Saturday, January 4, 2025

“Safety Pin Stuck in My Heart”, Patrick Fitzgerald

This way: Safety Pin Stuck in My Heart

Patrik Fitzgerald (born Patrick Joseph Fitzgerald, 19 March 1956, Stratford, East London) is an English singer-songwriter and an originator of folk punk. The son of working-class Irish immigrant parents, he began recording and performing during the punk rock movement in 1977, after working briefly as an actor. 

His early songs were generally short, sarcastic efforts, recorded with just an acoustic guitar and occasional studio effects, with lyrics containing a large amount of social comment. Fitzgerald was soon regarded as an original of his genre, somewhere between a punk-poet and an urban folksinger, and was lauded in some circles as "the new Bob Dylan". After starting out as a busker, he approached David Bowie's original manager, Ken Pitt, requesting his services; Pitt declined but an audition was set up with Noel Gay in 1975 who also turned Fitzgerald down.

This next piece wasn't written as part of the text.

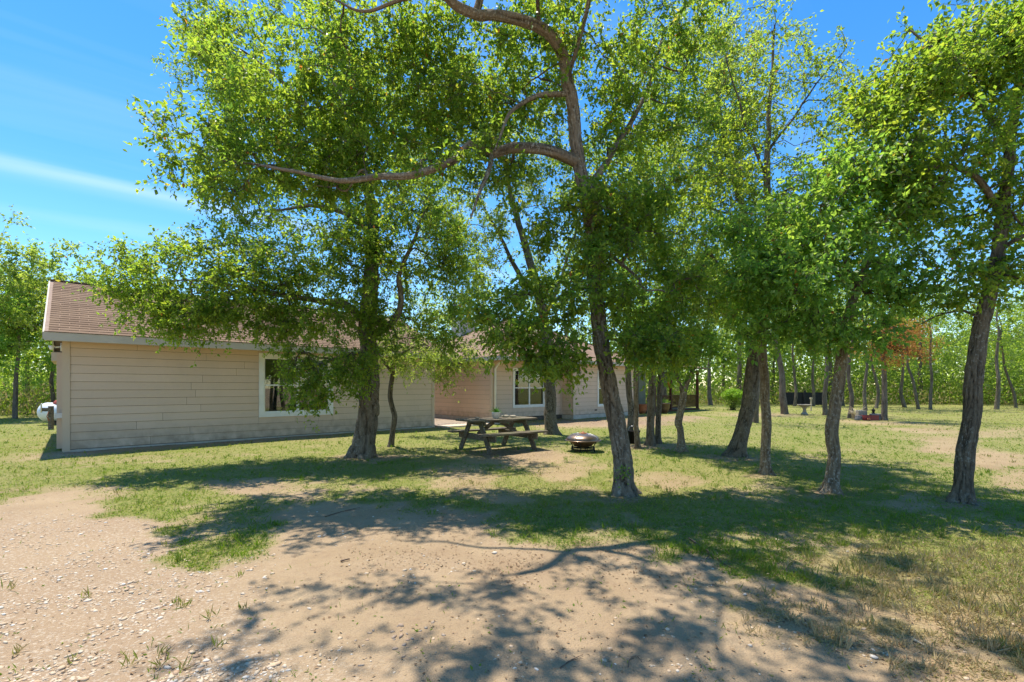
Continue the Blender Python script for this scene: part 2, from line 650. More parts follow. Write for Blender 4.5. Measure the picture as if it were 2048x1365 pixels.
M['glass'] = glass_mat()
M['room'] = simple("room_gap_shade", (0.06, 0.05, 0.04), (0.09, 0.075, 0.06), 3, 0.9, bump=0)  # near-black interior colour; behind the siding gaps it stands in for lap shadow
M['curtain'] = simple("curtain_grey", (0.42, 0.42, 0.42), (0.5, 0.5, 0.48), 5, 0.9, bump=0)
M['concrete'] = simple("concrete", (0.42, 0.38, 0.32), (0.54, 0.48, 0.40), 5, 0.9, space='W')
M['walk'] = simple("walk_concrete", (0.52, 0.41, 0.30), (0.62, 0.50, 0.37), 3, 0.9, space='W')


def old_wood_mat():
    t = NT("weathered_wood")
    tc = t.n("ShaderNodeTexCoord")
    mp = t.n("ShaderNodeMapping")
    mp.inputs['Scale'].default_value = (1.2, 14, 14)
    t.l(tc.outputs['Object'], mp.inputs[0])
    n = t.noise(3.0, 6, mp.outputs[0], 0.6)
    c = t.ramp(n, [(0.3, (0.055, 0.042, 0.029)), (0.5, (0.14, 0.112, 0.078)), (0.72, (0.29, 0.245, 0.18))])
    m = t.noise(3.3, 5, t.pos())
    c = t.mix(t.maprange(m, 0.5, 0.66, 0, 0.6), c, (0.10, 0.105, 0.055))
    c = t.mix(t.maprange(t.noise(9, 5, t.pos()), 0.6, 0.7, 0, 0.5), c, (0.45, 0.41, 0.33))
    return t.done(t.princ(c, 0.92, 0, 0.15, t.bump(n, 0.5, 0.006)))


M['wood'] = old_wood_mat()
M['redwood'] = simple("stained_redwood", (0.065, 0.021, 0.012), (0.115, 0.038, 0.020), 5, 0.6, stretch=(6, 6, 1))
M['iron'] = simple("black_iron", (0.018, 0.016, 0.015), (0.035, 0.03, 0.027), 12, 0.55, 0.6, 0.4)
M['copper'] = simple("worn_copper_dome", (0.20, 0.135, 0.095), (0.34, 0.23, 0.16), 7, 0.33, 0.85, 0.5, bump=0.1)
M['bowl'] = simple("fire_bowl_bronze", (0.10, 0.062, 0.038), (0.22, 0.13, 0.075), 6, 0.5, 0.7, 0.4)
M['rustmesh'] = simple("rusty_mesh", (0.26, 0.09, 0.045), (0.36, 0.15, 0.08), 9, 0.8)
M['terracotta'] = simple("terracotta", (0.34, 0.115, 0.05), (0.44, 0.17, 0.08), 5, 0.8)
M['darkpot'] = simple("dark_glazed_pot", (0.06, 0.04, 0.03), (0.14, 0.075, 0.04), 3, 0.4, 0, 0.5)
M['tank'] = simple("tank_white", (0.66, 0.68, 0.70), (0.76, 0.78, 0.79), 3, 0.4, 0, 0.5)
M['tankred'] = simple("hood_red", (0.30, 0.055, 0.04), (0.38, 0.08, 0.055), 4, 0.6)
M['darkboard'] = simple("dark_boards", (0.018, 0.018, 0.02), (0.04, 0.04, 0.042), 4, 0.8, stretch=(1, 1, 6))
M['stone'] = simple("cast_stone", (0.27, 0.235, 0.18), (0.38, 0.335, 0.26), 9, 0.9)
M['greystone'] = simple("grey_block", (0.10, 0.10, 0.10), (0.2, 0.19, 0.18), 9, 0.9)
M['redbox'] = simple("dull_red_paint", (0.22, 0.035, 0.03), (0.30, 0.06, 0.045), 5, 0.6)
M['steel'] = simple("galvanised", (0.4, 0.4, 0.4), (0.5, 0.5, 0.5), 9, 0.4, 0.6)
M['paleplastic'] = simple("pale_plastic", (0.62, 0.60, 0.55), (0.70, 0.68, 0.62), 9, 0.5)
M['twig'] = simple("dry_twig", (0.10, 0.065, 0.045), (0.22, 0.15, 0.10), 30, 0.9)
M['twigpale'] = simple("bleached_stick", (0.42, 0.33, 0.21), (0.56, 0.45, 0.30), 30, 0.9)
M['screen'] = simple("porch_screen", (0.16, 0.19, 0.18), (0.24, 0.27, 0.26), 2, 0.35, 0, 0.5, bump=0)

# ------------------------------------------------------------------ ground
YAW = math.atan2(0.677, 0.735)
UD = np.array([math.cos(YAW), math.sin(YAW)])          # along the front walls
BD = np.array([-math.sin(YAW), math.cos(YAW)])         # towards the back
B1 = G(128, 905)[:2]                                   # front left corner of the outbuilding
LEN1 = 9.75
HA = np.array([-0.82, 19.1])                           # front left corner of the house


def blob(px, py, b):
    s = np.zeros_like(px)
    for (cx, cy_, rx, ry, w) in b:
        q = ((px - cx) / rx) ** 2 + ((py - cy_) / ry) ** 2
        s = np.maximum(s, w * (1 - smooth(q, 0.35, 1.25)))
    return s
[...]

In 1976 Fitzgerald auditioned, alongside Mick Jones and Tony James for the band London SS, again without success. After a spell acting in a communal theatre group (9 months in Stratford's The Soapbox Theatre), he drifted towards the developing Punk scene. He was a regular customer at the Small Wonder record shop in London, and when Small Wonder launched a record label Fitzgerald was one of the first to submit a demo – and got a deal, with the new label releasing his first three EPs, the first being Safety-Pin Stuck in My Heart, still his best-known work, and one which he subtitles "a love song for punk music". Patrik became a regular performer at London punk gigs, and supported The Jam on their national tour.